17. The ruling class versus the lower class: Tucker, Grace, the foreign doctor.
- Tucker: how successful was Arthur Lowe's performance in giving insight into the butler-type, what is going on in the butler-type's mind, and the possibilities of telling the truth to the ruling class. Tucker's behaviour and comments? How much should the audience agree with Tucker? His alignment with the socialists and the communists? His being the victim of the ruling class in being arrested for murder? At the end he is still the victim of the ruling class.
- Grace: as selfish and ambitious, as unscrupulous, her deception as the lady of the Camelias. Her coarseness, her contrast with the ruling people, especially Clare - Yet her response to Jack's madness, just as Tucker responded to Jack in his madness. The change in Grace after the wedding - with the satire of the strip scene on their wedding night, the birth of the child, and her growing love and appreciation for Jack? Her death? Did she deserve it by the end of the-dim?
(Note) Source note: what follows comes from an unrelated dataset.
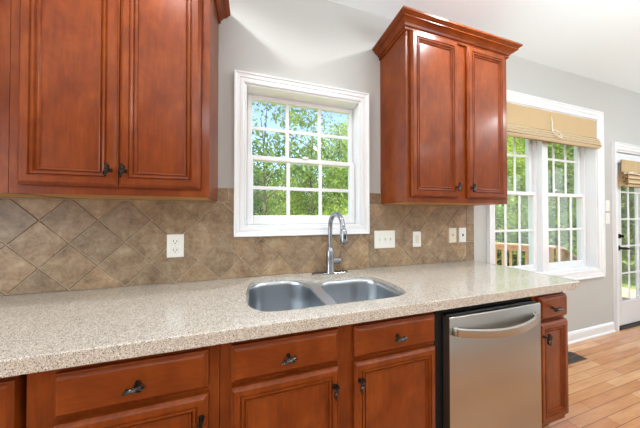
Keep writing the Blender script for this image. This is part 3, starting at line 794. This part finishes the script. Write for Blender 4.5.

- The Doctor: that he was not English, that he understood Jack, that he was trying to help Jack? Did he deserve to be as mad as the Electric Messiah at the end?
18. Important sequences: the initial toast to England, the hanging of the Earl, the marriage night and the strip-tease. Jack on the cross, his speech in the House of Lords. What were your final impressions of love versus fear and normality? Consider especially Jack and Grace as biros, her dancing with Jack the Ripper and her destruction and his speech in the House of Lords.
19. The impact of the end, after the speech, the serenity and easiness of Grace's song, and her sudden silence and death? The ruling class ultimately destroys?